The sound in question is a female vocal riff which is sampled and processed electronically to sound more like an instrument, and the two samples do sound remarkably similar, although Hinterland’s riff consists of four notes to Bieber’s five. However, in response to the charges, Skrillex posted a video on Instagram of the recording session in which the vocal loop for “Sorry” was created, in order to prove it was not stolen from Hinterland.
In the video, Skrillex is seen creating the riff from the vocals of another female, who is also one of the writers of “Sorry.” While this may prove it is not actually Hinterland’s voice in “Sorry,” that doesn’t mean that Skrillex and his collaborators didn’t attempt to recreate the riff after hearing Hinterland’s song. The copyright infringement case is bolstered by the revelation that Diplo, a frequent production partner of Skrillex, actually had the Hinterland song on his hard drive.

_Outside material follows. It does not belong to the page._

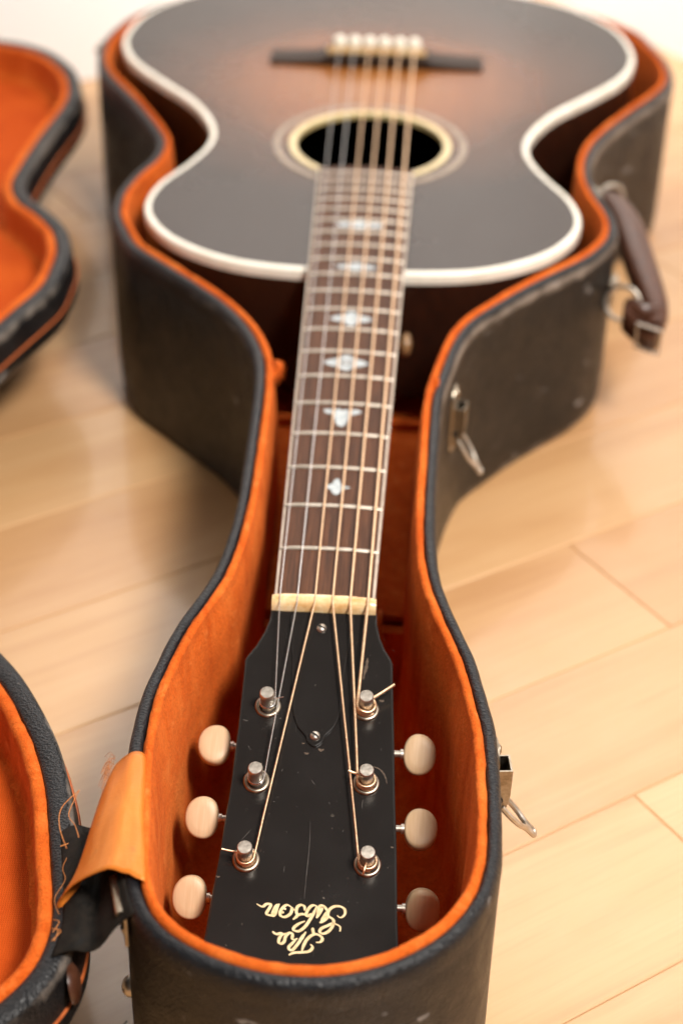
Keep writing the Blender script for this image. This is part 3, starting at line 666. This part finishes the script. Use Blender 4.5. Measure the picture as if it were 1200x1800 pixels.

Hinterland’s lawsuit says her attorney sent a cease and desist letter to Bieber’s lawyer and manager about the alleged infringement but they didn’t respond. The singer is now asking a Tennessee court to order Bieber and his crew to pay damages, and for an injunction barring them from using that piece of music.
Skrillex has now posted a short video on Twitter using an acapella version of “Sorry” from the song’s writing sessions to demonstrate how the opening to the hit track was produced. He also wrote “SORRY but we didn’t steal this” along with Bieber’s Twitter handle and the prayer hands emoji in the post. Bieber retweeted Skrillex’s tweet accompanied by the hashtags #wedontsteal and #sorry, along with a smiley face emoji.
Hinterland’s lawyer, meanwhile, will no doubt counter by pointing to a musicologist’s report, cited in the lawsuit, that says the pieces of music are the same.